┌──

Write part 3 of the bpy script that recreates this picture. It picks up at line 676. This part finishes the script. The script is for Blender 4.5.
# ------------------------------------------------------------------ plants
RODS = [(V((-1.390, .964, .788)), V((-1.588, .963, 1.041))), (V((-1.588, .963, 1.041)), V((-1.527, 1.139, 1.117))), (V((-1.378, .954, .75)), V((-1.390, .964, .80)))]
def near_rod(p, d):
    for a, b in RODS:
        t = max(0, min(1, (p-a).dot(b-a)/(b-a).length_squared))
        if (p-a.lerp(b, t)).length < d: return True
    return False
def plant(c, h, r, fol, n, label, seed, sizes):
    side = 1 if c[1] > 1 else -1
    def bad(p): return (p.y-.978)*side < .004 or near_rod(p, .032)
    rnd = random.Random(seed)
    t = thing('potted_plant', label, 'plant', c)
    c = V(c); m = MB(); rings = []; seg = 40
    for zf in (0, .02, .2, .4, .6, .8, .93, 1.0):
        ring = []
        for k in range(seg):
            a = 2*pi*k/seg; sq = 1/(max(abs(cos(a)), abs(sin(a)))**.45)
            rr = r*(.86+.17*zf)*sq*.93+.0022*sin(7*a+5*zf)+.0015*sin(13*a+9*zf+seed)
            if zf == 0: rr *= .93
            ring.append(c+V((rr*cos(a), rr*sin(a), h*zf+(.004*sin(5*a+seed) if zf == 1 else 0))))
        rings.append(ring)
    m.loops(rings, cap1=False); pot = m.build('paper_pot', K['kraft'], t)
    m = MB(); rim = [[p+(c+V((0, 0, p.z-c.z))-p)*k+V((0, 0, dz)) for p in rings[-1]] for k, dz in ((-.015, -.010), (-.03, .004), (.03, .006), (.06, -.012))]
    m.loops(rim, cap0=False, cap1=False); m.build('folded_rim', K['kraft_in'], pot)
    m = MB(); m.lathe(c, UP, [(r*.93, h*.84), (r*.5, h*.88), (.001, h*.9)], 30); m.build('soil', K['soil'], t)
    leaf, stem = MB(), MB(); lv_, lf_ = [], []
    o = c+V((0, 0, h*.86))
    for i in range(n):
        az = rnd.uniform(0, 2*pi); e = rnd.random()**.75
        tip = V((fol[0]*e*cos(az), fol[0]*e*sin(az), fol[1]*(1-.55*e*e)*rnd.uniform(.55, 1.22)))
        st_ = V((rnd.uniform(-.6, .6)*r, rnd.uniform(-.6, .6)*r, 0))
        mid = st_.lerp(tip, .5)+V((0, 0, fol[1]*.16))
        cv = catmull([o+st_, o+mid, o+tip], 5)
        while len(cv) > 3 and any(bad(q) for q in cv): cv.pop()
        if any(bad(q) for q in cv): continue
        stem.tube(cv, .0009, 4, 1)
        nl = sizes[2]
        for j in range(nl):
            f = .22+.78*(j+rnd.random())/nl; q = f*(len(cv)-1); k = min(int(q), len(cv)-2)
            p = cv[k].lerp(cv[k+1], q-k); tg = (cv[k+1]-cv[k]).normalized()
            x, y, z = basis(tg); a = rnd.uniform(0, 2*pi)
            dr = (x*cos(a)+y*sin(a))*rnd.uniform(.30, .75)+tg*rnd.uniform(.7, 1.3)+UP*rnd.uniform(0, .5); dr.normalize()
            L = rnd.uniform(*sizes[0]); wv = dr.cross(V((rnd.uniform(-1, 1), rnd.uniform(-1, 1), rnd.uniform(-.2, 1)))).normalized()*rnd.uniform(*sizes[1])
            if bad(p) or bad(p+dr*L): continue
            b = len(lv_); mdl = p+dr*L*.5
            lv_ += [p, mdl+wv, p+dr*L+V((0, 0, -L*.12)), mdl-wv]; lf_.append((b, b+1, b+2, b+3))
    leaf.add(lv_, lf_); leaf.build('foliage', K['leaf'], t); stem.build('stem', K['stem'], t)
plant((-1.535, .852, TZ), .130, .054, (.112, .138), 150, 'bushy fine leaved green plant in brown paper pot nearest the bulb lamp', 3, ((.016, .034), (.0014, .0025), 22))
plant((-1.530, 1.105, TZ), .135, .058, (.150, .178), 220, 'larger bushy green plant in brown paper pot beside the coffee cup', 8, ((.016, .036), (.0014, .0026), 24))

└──

> _Problem requirements_: Repeat the material in full, exactly as it stands.

> _Result_:
Write part 3 of the bpy script that recreates this picture. It picks up at line 676. This part finishes the script. The script is for Blender 4.5.
# ------------------------------------------------------------------ plants
RODS = [(V((-1.390, .964, .788)), V((-1.588, .963, 1.041))), (V((-1.588, .963, 1.041)), V((-1.527, 1.139, 1.117))), (V((-1.378, .954, .75)), V((-1.390, .964, .80)))]
def near_rod(p, d):
    for a, b in RODS:
        t = max(0, min(1, (p-a).dot(b-a)/(b-a).length_squared))
        if (p-a.lerp(b, t)).length < d: return True
    return False
def plant(c, h, r, fol, n, label, seed, sizes):
    side = 1 if c[1] > 1 else -1
    def bad(p): return (p.y-.978)*side < .004 or near_rod(p, .032)
    rnd = random.Random(seed)
    t = thing('potted_plant', label, 'plant', c)
    c = V(c); m = MB(); rings = []; seg = 40
    for zf in (0, .02, .2, .4, .6, .8, .93, 1.0):
        ring = []
        for k in range(seg):
            a = 2*pi*k/seg; sq = 1/(max(abs(cos(a)), abs(sin(a)))**.45)
            rr = r*(.86+.17*zf)*sq*.93+.0022*sin(7*a+5*zf)+.0015*sin(13*a+9*zf+seed)
            if zf == 0: rr *= .93
            ring.append(c+V((rr*cos(a), rr*sin(a), h*zf+(.004*sin(5*a+seed) if zf == 1 else 0))))
        rings.append(ring)
    m.loops(rings, cap1=False); pot = m.build('paper_pot', K['kraft'], t)
    m = MB(); rim = [[p+(c+V((0, 0, p.z-c.z))-p)*k+V((0, 0, dz)) for p in rings[-1]] for k, dz in ((-.015, -.010), (-.03, .004), (.03, .006), (.06, -.012))]
    m.loops(rim, cap0=False, cap1=False); m.build('folded_rim', K['kraft_in'], pot)
    m = MB(); m.lathe(c, UP, [(r*.93, h*.84), (r*.5, h*.88), (.001, h*.9)], 30); m.build('soil', K['soil'], t)
    leaf, stem = MB(), MB(); lv_, lf_ = [], []
    o = c+V((0, 0, h*.86))
    for i in range(n):
        az = rnd.uniform(0, 2*pi); e = rnd.random()**.75
        tip = V((fol[0]*e*cos(az), fol[0]*e*sin(az), fol[1]*(1-.55*e*e)*rnd.uniform(.55, 1.22)))
        st_ = V((rnd.uniform(-.6, .6)*r, rnd.uniform(-.6, .6)*r, 0))
        mid = st_.lerp(tip, .5)+V((0, 0, fol[1]*.16))
        cv = catmull([o+st_, o+mid, o+tip], 5)
        while len(cv) > 3 and any(bad(q) for q in cv): cv.pop()
        if any(bad(q) for q in cv): continue
        stem.tube(cv, .0009, 4, 1)
        nl = sizes[2]
        for j in range(nl):
            f = .22+.78*(j+rnd.random())/nl; q = f*(len(cv)-1); k = min(int(q), len(cv)-2)
            p = cv[k].lerp(cv[k+1], q-k); tg = (cv[k+1]-cv[k]).normalized()
            x, y, z = basis(tg); a = rnd.uniform(0, 2*pi)
            dr = (x*cos(a)+y*sin(a))*rnd.uniform(.30, .75)+tg*rnd.uniform(.7, 1.3)+UP*rnd.uniform(0, .5); dr.normalize()
            L = rnd.uniform(*sizes[0]); wv = dr.cross(V((rnd.uniform(-1, 1), rnd.uniform(-1, 1), rnd.uniform(-.2, 1)))).normalized()*rnd.uniform(*sizes[1])
            if bad(p) or bad(p+dr*L): continue
            b = len(lv_); mdl = p+dr*L*.5
            lv_ += [p, mdl+wv, p+dr*L+V((0, 0, -L*.12)), mdl-wv]; lf_.append((b, b+1, b+2, b+3))
    leaf.add(lv_, lf_); leaf.build('foliage', K['leaf'], t); stem.build('stem', K['stem'], t)
plant((-1.535, .852, TZ), .130, .054, (.112, .138), 150, 'bushy fine leaved green plant in brown paper pot nearest the bulb lamp', 3, ((.016, .034), (.0014, .0025), 22))
plant((-1.530, 1.105, TZ), .135, .058, (.150, .178), 220, 'larger bushy green plant in brown paper pot beside the coffee cup', 8, ((.016, .036), (.0014, .0026), 24))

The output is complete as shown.